After the dust of the sixth inning settled, some hilarity ensued. Sale was caught making a binocular sign in the dugout, to which Ian Kinsler responded spontaneously with one of his own towards Sale in the dugout when he hit an RBI double in the seventh inning. After the game Ausmus was asked about about Kinsler's response, to which he laughed and said that was the first he'd actually heard about it. Meanwhile, Sale continued to deny everything.

"I did? I don't remember that, but if I did, I was just goofing off and trying to keep things light in the dugout," Sale said. "It didn't mean anything."

Captured and immortalized on Twitter, the screenshots of Sale's and Kinsler's imitations started meme suggestions of "Binoctober" and "Binoculargate" since the Tigers scored all six runs after Martinez had been drilled. With October rapidly approaching, it was appropriately themed for a Tigers offense that has sat idle for days.

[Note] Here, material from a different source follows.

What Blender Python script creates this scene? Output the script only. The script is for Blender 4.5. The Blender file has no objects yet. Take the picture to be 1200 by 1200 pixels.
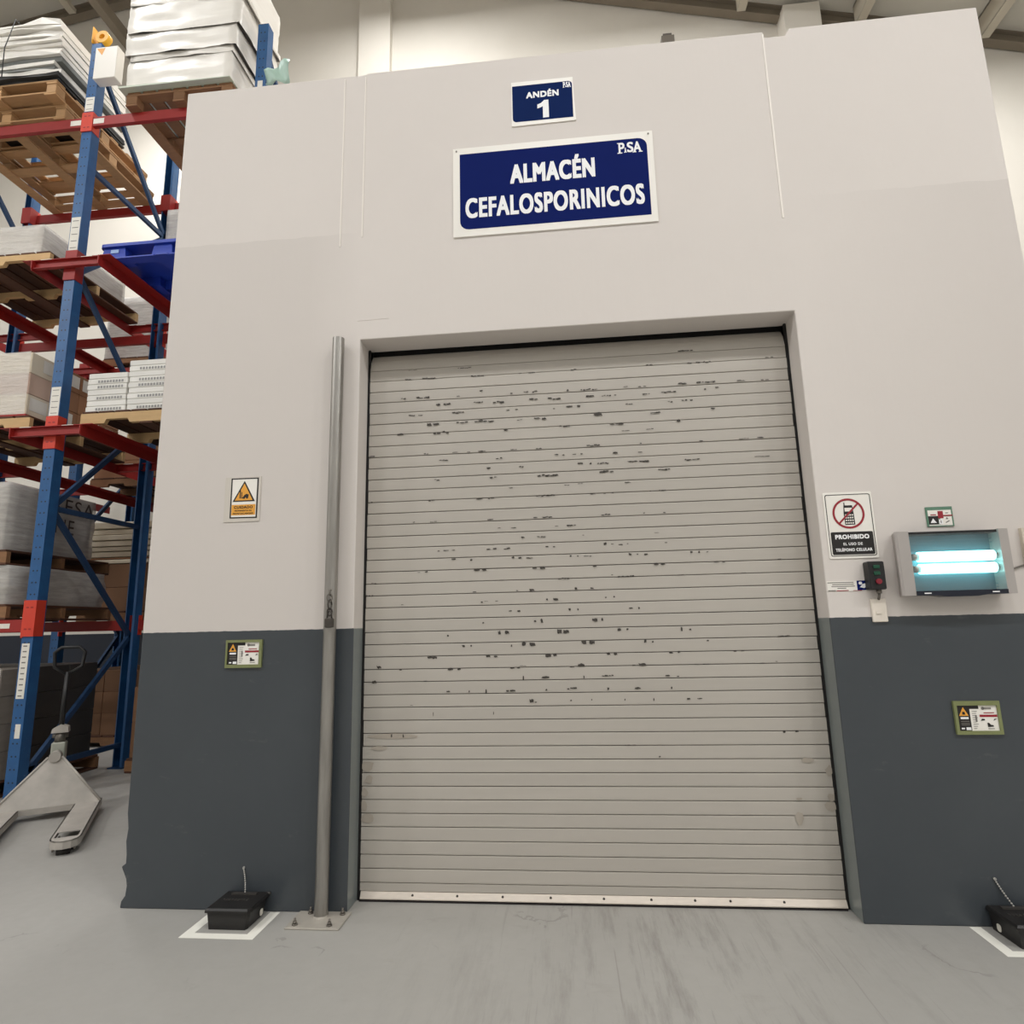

Whether the pitch was intentional or not, it gave the Tigers a boost of energy. Sale was finished after the sixth inning and the Tigers drove in six runs, firmly taking the series and sending the White Sox back to Chicago with a loss. Considering Sale and Justin Verlander were locked in a pitcher's duel, despite Sale's higher pitch count he was still pitching well and it could have been the difference in the game.

"I don't think it lights a fire or anything like that, but it definitely, definitely gives us some energy," Kinsler said. "There's no doubt about that. If someone's putting something on you that's a little ridiculous, a little far fetched — so, it definitely gave us some energy."